In Kioto, as elsewhere, the government appears to have taken many measures for stimulating and aiding the productions and manufactures as well as the education of the country. Under the city government of Kioto there is an industrial department, the Kuwangiyoba, which was established in 1870 specially for the promotion of the industrial arts, and which has the following branches: 1. An experimental gardening department (Saibaishi Kenjo), commenced in 1872, for the cultivation of foreign and Japanese fruits and vegetables; 2. A shoe-manufactory (Seikuwajo), begun at the same time, for extending the manufacture of boots and shoes of European style; 3. A weaving-factory (Shokkoba), begun in 1873, where silks and other fabrics are woven, principally in foreign looms: this branch sent three workmen to Europe to learn the art of foreign weaving; 4. A physical and chemical branch (Semikiyoku), which has a sub-branch at Miyadju, in Tango, 80 miles distant, and which, with the assistance of two foreign workmen, is promoting and teaching the manufacture of chemicals, soap, effervescing and lemon drinks, cloisonné ware, porcelain, etc.; adjoining it is the Senkojo, for teaching dyeing on foreign methods; 5. The female industrial school, Jokoba ...; 6. The Bokujo, or more properly Bokuchikujo, which is an experimental farm, established in 1871 with the object of improving the breeding of cattle and of teaching agriculture, the foreign cattle and sheep being chiefly purchased in America, and the milk produced being sold in the city; a branch farm exists at Komo in Tamba, about sixteen miles from Kioto; 7. A department (Yosanba) for promoting the multiplication of silkworms; 8. A pauper industrial department (Jusansho), established in 1869, with a branch at Dosembo, in the south-eastern part of Kioto county, where agriculture and the manufacture of earthenware are the principal employments of the pauper colony; 9. A street-sweeping department (Kuwakaisho), where compost is prepared on the French method; 10. A paper-manufactory, established in 1875. There exist also separate branches for making and teaching how to prepare leather, beer, and mineral waters.

Japan: Its History, Traditions, and Religions (1880)
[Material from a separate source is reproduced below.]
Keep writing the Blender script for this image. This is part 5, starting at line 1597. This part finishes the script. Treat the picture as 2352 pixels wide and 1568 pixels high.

The whole of the railway system of Japan is now in process of nationalisation, and, a kind of State Socialism being very much in vogue just now, there is some talk of making a municipal concern of the electric railway as well. We are in a state of suspended judgment as to the practical results of these measures. Japanese smokers say that the nationalisation of the tobacco industry has not improved the quality of the native weed. It has certainly made a great difference in the price of foreign tobacco.